Type again, exactly, the lines below from the start through the line that includes "g = MB(); g.box(tx".

» Listed entries
============

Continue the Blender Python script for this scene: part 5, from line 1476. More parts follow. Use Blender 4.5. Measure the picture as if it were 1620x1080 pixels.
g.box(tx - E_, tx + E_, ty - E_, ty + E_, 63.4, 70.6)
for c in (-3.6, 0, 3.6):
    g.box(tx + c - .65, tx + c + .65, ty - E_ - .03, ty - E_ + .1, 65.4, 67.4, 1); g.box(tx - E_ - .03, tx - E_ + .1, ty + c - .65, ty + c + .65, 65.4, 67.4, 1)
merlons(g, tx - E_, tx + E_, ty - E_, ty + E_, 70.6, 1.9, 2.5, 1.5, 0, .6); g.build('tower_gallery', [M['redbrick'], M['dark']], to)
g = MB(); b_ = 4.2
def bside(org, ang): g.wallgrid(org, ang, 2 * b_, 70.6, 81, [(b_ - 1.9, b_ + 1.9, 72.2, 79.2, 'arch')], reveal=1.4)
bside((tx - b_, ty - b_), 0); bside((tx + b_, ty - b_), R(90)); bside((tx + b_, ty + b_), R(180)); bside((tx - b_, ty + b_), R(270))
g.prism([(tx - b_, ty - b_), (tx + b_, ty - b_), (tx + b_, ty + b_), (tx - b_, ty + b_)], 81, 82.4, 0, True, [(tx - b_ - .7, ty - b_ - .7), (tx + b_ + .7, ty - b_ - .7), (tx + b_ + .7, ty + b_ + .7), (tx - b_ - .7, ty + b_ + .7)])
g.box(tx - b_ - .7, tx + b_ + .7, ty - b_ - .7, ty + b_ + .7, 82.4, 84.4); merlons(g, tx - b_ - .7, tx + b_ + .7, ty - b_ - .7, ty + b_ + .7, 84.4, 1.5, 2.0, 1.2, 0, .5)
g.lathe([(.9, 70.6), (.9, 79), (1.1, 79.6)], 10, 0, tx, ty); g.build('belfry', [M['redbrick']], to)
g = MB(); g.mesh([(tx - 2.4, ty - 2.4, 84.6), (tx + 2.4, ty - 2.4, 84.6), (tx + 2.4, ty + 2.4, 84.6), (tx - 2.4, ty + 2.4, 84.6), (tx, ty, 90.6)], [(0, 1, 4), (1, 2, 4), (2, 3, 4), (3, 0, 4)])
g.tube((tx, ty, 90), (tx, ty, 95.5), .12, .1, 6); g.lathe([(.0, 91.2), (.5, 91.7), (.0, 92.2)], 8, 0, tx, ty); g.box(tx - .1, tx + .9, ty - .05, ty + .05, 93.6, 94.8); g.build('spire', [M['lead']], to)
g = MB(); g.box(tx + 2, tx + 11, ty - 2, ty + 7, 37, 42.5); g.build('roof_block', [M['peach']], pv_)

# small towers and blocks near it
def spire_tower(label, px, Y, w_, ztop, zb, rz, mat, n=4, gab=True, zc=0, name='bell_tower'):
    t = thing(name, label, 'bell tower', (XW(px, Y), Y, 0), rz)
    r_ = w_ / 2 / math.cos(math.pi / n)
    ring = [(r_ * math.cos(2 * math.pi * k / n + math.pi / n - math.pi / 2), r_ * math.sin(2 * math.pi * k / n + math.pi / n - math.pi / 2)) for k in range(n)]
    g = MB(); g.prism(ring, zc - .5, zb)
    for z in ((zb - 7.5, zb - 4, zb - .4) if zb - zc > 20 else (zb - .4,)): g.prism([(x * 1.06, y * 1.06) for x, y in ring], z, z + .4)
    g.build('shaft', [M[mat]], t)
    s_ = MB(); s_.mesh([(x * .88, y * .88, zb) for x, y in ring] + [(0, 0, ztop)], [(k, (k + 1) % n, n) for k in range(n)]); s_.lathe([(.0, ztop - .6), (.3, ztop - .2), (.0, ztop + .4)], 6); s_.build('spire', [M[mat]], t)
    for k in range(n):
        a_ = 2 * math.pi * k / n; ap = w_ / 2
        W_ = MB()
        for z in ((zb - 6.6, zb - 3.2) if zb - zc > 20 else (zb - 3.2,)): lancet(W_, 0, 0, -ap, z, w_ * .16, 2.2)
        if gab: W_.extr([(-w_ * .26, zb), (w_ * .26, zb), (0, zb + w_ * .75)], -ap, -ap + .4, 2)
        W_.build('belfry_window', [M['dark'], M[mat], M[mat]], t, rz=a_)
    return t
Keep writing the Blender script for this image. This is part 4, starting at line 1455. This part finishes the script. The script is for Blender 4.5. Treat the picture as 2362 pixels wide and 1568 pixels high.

============

» Correct answer
Continue the Blender Python script for this scene: part 5, from line 1476. More parts follow. Use Blender 4.5. Measure the picture as if it were 1620x1080 pixels.
g.box(tx - E_, tx + E_, ty - E_, ty + E_, 63.4, 70.6)
for c in (-3.6, 0, 3.6):
    g.box(tx + c - .65, tx + c + .65, ty - E_ - .03, ty - E_ + .1, 65.4, 67.4, 1); g.box(tx - E_ - .03, tx - E_ + .1, ty + c - .65, ty + c + .65, 65.4, 67.4, 1)
merlons(g, tx - E_, tx + E_, ty - E_, ty + E_, 70.6, 1.9, 2.5, 1.5, 0, .6); g.build('tower_gallery', [M['redbrick'], M['dark']], to)
g = MB(); b_ = 4.2
def bside(org, ang): g.wallgrid(org, ang, 2 * b_, 70.6, 81, [(b_ - 1.9, b_ + 1.9, 72.2, 79.2, 'arch')], reveal=1.4)
bside((tx - b_, ty - b_), 0); bside((tx + b_, ty - b_), R(90)); bside((tx + b_, ty + b_), R(180)); bside((tx - b_, ty + b_), R(270))
g.prism([(tx - b_, ty - b_), (tx + b_, ty - b_), (tx + b_, ty + b_), (tx - b_, ty + b_)], 81, 82.4, 0, True, [(tx - b_ - .7, ty - b_ - .7), (tx + b_ + .7, ty - b_ - .7), (tx + b_ + .7, ty + b_ + .7), (tx - b_ - .7, ty + b_ + .7)])
g.box(tx - b_ - .7, tx + b_ + .7, ty - b_ - .7, ty + b_ + .7, 82.4, 84.4); merlons(g, tx - b_ - .7, tx + b_ + .7, ty - b_ - .7, ty + b_ + .7, 84.4, 1.5, 2.0, 1.2, 0, .5)
g.lathe([(.9, 70.6), (.9, 79), (1.1, 79.6)], 10, 0, tx, ty); g.build('belfry', [M['redbrick']], to)
g = MB(); g.mesh([(tx - 2.4, ty - 2.4, 84.6), (tx + 2.4, ty - 2.4, 84.6), (tx + 2.4, ty + 2.4, 84.6), (tx - 2.4, ty + 2.4, 84.6), (tx, ty, 90.6)], [(0, 1, 4), (1, 2, 4), (2, 3, 4), (3, 0, 4)])
g.tube((tx, ty, 90), (tx, ty, 95.5), .12, .1, 6); g.lathe([(.0, 91.2), (.5, 91.7), (.0, 92.2)], 8, 0, tx, ty); g.box(tx - .1, tx + .9, ty - .05, ty + .05, 93.6, 94.8); g.build('spire', [M['lead']], to)
g = MB(); g.box(tx + 2, tx + 11, ty - 2, ty + 7, 37, 42.5); g.build('roof_block', [M['peach']], pv_)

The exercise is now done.